При начальнике Соловецкого лагеря Федоре Эйхмансе режим поменялся, стали поощряться невиданные вольности: выпускаются газеты и журналы, открываются спортивные секции и театральные студии.

"Латышский стрелок такой. Он позволял делать кто что хочет. Театр? Создали семь театров на территории лагеря. Библиотеку? Библиотеку. Выращивать ондатру — все ондатры, которые в России, — с Соловков", — пояснил Юрий Бродский.

В самом привилегированном положении оказался конструктор безоткатного реактивного орудия Леонид Курчевский. На Соловки он попал после нецелевого использования средств. Говоря по-простому, деньги, предназначенные для разработки артиллерии, он потратил на постройку экспериментального вертолета. Дальнейшие разработки пришлось воплощать в жизнь уже в лагере.

"Он построил аэросани, которые позволили соединить Соловки с материком в зимнее время", — рассказала Наталья Самовер.

Курчевскому разрешили иметь ружье и собаку. Он был заядлым охотником и продолжал стрелять дичь даже на Соловках.

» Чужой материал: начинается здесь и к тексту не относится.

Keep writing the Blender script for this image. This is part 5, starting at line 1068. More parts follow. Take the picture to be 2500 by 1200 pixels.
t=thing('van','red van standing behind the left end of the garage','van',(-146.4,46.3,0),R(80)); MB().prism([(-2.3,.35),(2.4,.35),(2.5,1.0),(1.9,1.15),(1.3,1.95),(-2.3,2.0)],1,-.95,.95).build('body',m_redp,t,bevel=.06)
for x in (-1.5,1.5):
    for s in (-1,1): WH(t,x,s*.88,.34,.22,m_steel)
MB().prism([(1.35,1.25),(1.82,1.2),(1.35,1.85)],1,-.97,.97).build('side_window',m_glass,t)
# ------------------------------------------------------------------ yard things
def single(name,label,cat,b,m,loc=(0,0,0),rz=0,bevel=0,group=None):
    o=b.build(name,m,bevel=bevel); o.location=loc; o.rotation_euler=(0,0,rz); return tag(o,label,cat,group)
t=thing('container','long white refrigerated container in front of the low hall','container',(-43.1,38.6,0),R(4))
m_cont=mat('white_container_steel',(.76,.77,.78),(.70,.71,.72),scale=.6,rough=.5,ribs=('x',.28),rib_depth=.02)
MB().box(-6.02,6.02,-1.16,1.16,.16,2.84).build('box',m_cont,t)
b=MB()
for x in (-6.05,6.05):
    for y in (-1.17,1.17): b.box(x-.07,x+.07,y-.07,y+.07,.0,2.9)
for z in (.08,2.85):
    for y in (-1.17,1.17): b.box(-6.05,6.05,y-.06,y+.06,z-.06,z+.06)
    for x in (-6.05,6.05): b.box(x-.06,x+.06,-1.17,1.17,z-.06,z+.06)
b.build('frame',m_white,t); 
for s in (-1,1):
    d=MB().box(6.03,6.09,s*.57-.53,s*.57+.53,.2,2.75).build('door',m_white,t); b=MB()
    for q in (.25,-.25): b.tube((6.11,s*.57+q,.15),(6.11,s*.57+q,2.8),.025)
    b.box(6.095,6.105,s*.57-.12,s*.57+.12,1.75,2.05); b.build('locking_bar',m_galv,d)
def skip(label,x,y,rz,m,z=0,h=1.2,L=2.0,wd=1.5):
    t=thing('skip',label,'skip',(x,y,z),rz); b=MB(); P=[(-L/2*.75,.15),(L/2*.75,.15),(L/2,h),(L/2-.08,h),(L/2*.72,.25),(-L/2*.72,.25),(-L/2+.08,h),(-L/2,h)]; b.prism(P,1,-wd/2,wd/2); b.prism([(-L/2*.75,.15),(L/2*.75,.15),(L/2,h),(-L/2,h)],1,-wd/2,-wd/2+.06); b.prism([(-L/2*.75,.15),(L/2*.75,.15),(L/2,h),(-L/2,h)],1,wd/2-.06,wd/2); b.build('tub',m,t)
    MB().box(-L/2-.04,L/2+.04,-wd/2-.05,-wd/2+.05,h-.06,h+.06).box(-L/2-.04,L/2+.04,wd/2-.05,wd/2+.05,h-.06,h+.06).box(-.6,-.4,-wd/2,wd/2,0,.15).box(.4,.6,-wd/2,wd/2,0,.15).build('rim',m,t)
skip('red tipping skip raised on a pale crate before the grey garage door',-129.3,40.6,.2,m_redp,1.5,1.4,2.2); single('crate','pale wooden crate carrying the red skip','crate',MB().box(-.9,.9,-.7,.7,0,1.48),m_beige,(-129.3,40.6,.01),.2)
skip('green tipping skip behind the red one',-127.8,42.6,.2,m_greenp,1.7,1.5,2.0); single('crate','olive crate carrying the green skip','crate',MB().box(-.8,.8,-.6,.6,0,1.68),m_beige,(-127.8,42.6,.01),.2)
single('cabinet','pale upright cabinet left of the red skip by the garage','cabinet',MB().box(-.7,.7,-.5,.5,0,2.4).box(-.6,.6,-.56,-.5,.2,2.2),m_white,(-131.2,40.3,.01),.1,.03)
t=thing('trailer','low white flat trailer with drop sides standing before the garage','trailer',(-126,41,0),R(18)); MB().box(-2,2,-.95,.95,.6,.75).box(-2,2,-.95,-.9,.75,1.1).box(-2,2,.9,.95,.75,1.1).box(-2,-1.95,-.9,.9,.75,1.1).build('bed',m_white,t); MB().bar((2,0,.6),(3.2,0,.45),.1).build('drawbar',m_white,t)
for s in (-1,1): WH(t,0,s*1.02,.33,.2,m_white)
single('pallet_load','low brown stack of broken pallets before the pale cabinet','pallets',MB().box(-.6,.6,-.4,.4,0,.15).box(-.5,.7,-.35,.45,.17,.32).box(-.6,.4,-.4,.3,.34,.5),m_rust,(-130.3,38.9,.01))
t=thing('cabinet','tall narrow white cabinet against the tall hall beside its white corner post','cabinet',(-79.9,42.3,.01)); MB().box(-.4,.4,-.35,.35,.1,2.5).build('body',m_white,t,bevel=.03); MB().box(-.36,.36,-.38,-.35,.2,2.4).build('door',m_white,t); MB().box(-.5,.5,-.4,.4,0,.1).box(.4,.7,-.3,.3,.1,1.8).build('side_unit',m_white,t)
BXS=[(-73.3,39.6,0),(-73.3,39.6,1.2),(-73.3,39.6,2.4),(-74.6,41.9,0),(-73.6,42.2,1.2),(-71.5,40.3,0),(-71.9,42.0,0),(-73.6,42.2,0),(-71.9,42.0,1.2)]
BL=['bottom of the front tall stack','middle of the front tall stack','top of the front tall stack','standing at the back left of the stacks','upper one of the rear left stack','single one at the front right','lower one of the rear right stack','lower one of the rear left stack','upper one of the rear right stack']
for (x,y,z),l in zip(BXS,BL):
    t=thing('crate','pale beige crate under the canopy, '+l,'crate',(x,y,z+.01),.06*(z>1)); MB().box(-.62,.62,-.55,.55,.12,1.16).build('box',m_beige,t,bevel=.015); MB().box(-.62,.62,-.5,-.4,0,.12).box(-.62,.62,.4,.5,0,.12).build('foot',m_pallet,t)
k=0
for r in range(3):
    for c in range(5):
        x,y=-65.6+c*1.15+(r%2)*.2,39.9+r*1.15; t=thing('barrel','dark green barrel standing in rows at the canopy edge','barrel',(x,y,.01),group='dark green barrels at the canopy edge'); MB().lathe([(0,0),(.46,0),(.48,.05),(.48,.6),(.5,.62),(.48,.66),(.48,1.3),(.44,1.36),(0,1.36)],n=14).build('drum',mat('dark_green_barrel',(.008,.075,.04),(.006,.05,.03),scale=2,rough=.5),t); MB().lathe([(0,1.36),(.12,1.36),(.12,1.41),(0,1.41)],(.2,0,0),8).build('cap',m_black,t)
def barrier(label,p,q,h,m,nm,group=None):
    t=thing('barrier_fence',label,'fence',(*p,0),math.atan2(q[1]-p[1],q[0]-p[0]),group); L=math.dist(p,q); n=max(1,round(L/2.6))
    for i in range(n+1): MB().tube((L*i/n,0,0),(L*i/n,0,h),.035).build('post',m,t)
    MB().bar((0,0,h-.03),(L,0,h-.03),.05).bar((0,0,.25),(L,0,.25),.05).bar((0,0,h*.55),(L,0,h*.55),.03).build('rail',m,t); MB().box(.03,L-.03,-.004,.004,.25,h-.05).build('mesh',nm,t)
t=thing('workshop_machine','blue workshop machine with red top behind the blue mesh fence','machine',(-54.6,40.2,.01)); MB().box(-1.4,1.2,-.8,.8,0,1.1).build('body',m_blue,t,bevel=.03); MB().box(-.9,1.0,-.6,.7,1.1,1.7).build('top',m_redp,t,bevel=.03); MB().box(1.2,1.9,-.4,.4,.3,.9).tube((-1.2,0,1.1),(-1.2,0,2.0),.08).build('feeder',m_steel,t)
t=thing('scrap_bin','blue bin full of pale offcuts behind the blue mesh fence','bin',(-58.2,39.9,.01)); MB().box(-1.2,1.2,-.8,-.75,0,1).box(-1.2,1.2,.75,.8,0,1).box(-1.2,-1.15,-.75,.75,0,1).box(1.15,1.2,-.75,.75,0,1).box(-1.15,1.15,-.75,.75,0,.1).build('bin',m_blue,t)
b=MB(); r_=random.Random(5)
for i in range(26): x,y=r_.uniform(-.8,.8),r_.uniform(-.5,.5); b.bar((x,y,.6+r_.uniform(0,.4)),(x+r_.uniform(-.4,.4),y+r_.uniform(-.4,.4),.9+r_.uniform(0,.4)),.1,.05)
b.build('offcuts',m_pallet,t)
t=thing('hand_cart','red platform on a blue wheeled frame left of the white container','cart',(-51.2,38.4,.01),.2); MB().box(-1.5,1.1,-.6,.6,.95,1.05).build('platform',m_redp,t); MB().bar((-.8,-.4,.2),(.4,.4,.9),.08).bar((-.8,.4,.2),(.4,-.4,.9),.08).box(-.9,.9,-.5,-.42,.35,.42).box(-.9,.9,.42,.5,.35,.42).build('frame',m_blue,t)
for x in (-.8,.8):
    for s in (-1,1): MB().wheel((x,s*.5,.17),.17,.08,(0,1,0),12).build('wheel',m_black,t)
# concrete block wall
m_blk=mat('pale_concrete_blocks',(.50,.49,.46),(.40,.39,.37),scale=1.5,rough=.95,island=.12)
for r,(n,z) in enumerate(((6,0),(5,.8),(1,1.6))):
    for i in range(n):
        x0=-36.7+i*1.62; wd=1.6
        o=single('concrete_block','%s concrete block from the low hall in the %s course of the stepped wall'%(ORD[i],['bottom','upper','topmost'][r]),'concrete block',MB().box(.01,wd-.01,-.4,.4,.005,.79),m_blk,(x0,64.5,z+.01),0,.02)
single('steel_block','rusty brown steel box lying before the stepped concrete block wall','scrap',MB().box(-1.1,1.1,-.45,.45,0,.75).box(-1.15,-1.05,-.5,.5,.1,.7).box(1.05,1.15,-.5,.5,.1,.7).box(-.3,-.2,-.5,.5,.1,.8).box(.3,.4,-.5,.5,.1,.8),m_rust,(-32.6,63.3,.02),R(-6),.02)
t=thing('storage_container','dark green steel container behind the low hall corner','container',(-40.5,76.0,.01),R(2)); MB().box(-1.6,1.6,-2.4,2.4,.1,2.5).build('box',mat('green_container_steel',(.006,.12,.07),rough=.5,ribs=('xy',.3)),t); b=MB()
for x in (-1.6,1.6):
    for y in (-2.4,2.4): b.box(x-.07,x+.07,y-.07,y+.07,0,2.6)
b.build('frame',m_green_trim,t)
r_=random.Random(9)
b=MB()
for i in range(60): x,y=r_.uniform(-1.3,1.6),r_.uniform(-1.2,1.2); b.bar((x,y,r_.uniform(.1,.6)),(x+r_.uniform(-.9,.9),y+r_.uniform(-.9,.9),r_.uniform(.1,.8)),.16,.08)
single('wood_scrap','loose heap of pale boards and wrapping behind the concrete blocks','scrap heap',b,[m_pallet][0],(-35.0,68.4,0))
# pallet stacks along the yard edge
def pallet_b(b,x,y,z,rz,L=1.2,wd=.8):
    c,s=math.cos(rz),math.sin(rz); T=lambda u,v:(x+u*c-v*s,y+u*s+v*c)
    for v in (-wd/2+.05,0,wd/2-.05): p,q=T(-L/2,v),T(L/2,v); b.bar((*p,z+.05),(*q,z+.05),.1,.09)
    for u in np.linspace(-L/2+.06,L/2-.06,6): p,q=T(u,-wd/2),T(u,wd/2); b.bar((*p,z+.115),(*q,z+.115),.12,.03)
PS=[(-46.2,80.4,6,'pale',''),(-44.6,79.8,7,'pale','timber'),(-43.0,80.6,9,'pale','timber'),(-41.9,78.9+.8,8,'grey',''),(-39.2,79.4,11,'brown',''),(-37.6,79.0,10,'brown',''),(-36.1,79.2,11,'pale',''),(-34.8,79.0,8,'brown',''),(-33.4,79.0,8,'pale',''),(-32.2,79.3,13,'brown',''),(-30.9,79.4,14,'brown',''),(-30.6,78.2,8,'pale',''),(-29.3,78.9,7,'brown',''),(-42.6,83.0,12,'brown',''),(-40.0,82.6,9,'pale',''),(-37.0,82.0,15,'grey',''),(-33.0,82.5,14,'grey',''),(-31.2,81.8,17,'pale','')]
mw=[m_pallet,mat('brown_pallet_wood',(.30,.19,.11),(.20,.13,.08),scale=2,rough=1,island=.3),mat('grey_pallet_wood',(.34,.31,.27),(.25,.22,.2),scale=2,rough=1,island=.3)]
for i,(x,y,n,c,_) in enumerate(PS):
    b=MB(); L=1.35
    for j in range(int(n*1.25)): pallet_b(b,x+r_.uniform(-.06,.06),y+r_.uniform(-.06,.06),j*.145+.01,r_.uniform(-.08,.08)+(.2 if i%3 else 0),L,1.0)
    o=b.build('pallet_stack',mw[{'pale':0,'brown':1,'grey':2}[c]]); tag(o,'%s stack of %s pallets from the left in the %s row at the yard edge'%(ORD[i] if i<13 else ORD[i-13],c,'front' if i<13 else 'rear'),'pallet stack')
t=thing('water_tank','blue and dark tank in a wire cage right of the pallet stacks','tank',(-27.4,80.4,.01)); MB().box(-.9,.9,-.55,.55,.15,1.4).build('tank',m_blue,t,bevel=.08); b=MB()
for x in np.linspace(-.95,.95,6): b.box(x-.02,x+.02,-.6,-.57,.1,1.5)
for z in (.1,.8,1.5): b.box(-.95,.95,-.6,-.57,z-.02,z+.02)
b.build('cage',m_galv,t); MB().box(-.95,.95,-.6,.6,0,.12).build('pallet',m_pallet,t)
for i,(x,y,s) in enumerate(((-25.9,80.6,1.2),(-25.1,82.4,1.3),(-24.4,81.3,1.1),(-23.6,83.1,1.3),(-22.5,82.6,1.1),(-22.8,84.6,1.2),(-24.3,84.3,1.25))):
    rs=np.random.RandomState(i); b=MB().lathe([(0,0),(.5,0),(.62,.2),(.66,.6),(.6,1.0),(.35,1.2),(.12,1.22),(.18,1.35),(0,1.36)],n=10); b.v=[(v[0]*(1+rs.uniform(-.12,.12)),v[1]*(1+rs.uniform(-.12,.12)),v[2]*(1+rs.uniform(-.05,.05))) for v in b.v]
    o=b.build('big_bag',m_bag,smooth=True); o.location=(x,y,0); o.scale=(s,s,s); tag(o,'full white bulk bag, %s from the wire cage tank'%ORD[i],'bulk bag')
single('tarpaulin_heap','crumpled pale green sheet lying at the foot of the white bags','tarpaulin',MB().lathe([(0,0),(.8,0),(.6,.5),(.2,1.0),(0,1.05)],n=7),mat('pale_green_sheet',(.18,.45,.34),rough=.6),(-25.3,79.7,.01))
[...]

"Это было очень эфемерное благополучие. Сегодня он — главный инженер, у него есть ружье, собака и свобода передвижения, но завтра что-то может расстроиться в его отношениях с начальником лагеря — он может потерять все эти привилегии и оказаться в штрафном изоляторе на Секирке , как любой другой заключенный", — отметила Наталья Самовер.

Это был смелый эксперимент воспитания человека новой формации. Естественно, трудом. На Соловках произошло все наоборот. Совсем не по Энгельсу. Заключенные теряли человеческий облик от непосильных условий, а охранники зверели от безнаказанности и неограниченной власти. Получилась очередная утопия. Тюрьма светлого советского будущего, где не должно быть никаких тюрем, превратилась в ГУЛАГ. А изобретателя Курчевского после освобождения из Соловецкого лагеря расстреляли в 1937 году по одному делу с маршалом Тухачевским.

Огромные соловецкие камни — как тяжелые страницы российской истории. Их не перевернуть и уж тем более не вырвать. Они так и останутся с нами навсегда непосильным и неподъемным грузом.